7. Changeling - Even at the age of 78, Clint Eastwood can still pack one hell of an emotional punch. His new movie is based on a true story about Christine Collins' crusade to find her son who had gone missing. Her journey would unravel the LAPD's system of corruption, circa 1928, and their disturbing methods to silence anyone who would dare challenge them. Angelina Jolie is phenomenal, portraying the strength and heartache in Collins' struggle to discover the truth about her son's disappearance. And Eastwood, once again, creates a crime drama blistering with intensity that makes it nearly impossible to turn away.

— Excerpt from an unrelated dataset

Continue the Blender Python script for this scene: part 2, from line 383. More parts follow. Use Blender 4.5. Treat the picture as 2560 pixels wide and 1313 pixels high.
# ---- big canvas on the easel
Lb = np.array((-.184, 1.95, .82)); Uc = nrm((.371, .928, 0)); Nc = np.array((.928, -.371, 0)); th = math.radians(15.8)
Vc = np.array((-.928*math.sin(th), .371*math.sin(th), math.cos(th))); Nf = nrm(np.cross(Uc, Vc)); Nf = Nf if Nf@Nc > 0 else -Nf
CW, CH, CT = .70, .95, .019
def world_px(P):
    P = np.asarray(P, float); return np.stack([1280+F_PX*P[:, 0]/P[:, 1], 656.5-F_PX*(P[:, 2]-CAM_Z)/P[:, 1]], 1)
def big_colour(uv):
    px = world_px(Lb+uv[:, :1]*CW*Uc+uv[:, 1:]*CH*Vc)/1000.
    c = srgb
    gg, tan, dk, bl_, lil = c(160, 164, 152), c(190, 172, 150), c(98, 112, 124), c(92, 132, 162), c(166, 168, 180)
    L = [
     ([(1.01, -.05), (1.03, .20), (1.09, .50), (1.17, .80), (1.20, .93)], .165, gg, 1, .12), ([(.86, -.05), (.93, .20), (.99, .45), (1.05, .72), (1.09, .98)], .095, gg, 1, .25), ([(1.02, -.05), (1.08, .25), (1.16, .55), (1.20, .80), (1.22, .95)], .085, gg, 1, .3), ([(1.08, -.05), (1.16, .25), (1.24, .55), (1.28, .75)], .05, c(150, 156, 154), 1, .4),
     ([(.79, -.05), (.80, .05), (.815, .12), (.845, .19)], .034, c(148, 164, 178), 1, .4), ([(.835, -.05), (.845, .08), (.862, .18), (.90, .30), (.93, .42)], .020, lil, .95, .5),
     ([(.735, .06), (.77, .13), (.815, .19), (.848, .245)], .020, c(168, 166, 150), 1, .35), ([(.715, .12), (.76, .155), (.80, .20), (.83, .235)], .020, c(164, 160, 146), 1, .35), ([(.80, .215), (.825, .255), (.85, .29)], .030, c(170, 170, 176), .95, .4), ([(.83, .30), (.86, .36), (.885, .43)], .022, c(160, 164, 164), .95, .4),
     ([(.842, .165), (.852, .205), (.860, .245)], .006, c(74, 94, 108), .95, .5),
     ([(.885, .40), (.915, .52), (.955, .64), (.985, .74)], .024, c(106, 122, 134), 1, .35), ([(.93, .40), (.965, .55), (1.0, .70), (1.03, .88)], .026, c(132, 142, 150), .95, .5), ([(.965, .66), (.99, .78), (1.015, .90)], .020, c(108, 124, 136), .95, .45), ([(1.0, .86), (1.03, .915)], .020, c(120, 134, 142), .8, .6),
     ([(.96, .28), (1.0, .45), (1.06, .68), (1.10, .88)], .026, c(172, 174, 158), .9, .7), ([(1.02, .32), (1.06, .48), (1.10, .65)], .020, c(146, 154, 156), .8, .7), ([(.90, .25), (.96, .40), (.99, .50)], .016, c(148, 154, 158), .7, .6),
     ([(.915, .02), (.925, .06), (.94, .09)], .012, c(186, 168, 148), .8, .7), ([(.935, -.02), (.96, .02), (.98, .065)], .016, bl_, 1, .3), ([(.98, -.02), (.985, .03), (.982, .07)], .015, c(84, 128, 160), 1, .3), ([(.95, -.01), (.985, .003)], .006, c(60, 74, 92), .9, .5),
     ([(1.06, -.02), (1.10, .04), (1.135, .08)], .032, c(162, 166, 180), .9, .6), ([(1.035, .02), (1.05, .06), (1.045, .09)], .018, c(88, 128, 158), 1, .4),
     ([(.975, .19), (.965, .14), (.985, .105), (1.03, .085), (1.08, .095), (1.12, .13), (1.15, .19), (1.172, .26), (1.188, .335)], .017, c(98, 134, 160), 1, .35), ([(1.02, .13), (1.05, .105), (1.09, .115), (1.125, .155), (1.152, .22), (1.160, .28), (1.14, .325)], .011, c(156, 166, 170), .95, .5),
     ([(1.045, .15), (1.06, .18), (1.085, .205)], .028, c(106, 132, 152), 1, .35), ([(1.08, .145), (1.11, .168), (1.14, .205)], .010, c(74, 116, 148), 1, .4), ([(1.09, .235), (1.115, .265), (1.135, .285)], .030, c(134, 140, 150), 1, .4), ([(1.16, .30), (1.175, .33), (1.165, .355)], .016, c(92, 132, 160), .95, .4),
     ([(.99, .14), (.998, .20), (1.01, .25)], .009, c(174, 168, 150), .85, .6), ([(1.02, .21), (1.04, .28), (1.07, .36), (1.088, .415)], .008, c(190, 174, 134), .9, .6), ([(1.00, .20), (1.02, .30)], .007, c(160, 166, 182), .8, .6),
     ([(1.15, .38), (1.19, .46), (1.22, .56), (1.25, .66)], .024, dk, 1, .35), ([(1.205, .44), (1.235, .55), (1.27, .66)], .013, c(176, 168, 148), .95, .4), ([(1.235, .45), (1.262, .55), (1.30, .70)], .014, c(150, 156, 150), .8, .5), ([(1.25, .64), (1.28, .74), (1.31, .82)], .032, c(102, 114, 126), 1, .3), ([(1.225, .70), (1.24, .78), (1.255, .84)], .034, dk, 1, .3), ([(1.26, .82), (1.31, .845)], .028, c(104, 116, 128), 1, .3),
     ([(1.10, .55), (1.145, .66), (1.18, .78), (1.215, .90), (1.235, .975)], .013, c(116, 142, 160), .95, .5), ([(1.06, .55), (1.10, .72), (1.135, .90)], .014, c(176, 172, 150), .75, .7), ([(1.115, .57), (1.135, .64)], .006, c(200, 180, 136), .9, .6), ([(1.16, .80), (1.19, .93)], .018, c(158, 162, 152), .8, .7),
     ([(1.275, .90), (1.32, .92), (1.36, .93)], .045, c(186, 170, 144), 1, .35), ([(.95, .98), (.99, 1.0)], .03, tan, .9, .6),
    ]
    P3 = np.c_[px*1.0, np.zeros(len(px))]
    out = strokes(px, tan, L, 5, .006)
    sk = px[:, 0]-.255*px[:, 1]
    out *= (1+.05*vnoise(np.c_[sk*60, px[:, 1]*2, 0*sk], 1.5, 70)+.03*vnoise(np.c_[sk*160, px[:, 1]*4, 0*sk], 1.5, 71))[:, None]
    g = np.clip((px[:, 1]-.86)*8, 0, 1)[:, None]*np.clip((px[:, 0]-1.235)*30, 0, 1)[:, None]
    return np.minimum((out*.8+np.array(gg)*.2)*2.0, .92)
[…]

8. Vicky Cristina Barcelona - Confession: i've never seen a Woody Allen movie before watching this hilarious and bittersweet comedy-drama about two female friends Vicky (Rebbecca Hall) and Cristina (Scarlett Johansson) spending the summer in Barcelona, Spain. Fans of Allen's dialogue will love Oscar-winner Javier Bardem and Oscar-nominee Penelope Cruz trading off his unique and delicious Allen-isms in Spanish. Speaking of Oscars, Cruz will get the golden statue for her funny and heartbreaking turn as Maria Elena, Juan Antonio's ex-wife filled with passion that's untamed and inner sorrow that's unable to heal. She's funny and devastating all at once.
9. Australia - Baz Luhrmann's romantic epic about a Brit snob (Nicole Kidman) coming to Australia to take over his deceased husband's cattle ranch and falling in love with a hardened cowboy (a suave and sexy Hugh Jackman) is ambitious. The size, scope, look and feel scream Gone With the Wind and Casablanca all at once. Mind you, he doesn't totally pull it off (clocks in at nearly three hours, and do we really need the chorus of "Over the Rainbow" at every damn tear-jerking moment?) but at least the man has ambitions and the stones to see it through, something that's missing in most movies these days. You can take Australia as a cliched-riddled knockoff to romantic epics of the past. Or you look at it as a gorgeous and vividly beautiful love letter to an age of filmmaking long since forgotten, disguised as a tribute to Luhrmann's native land. I'll take the latter.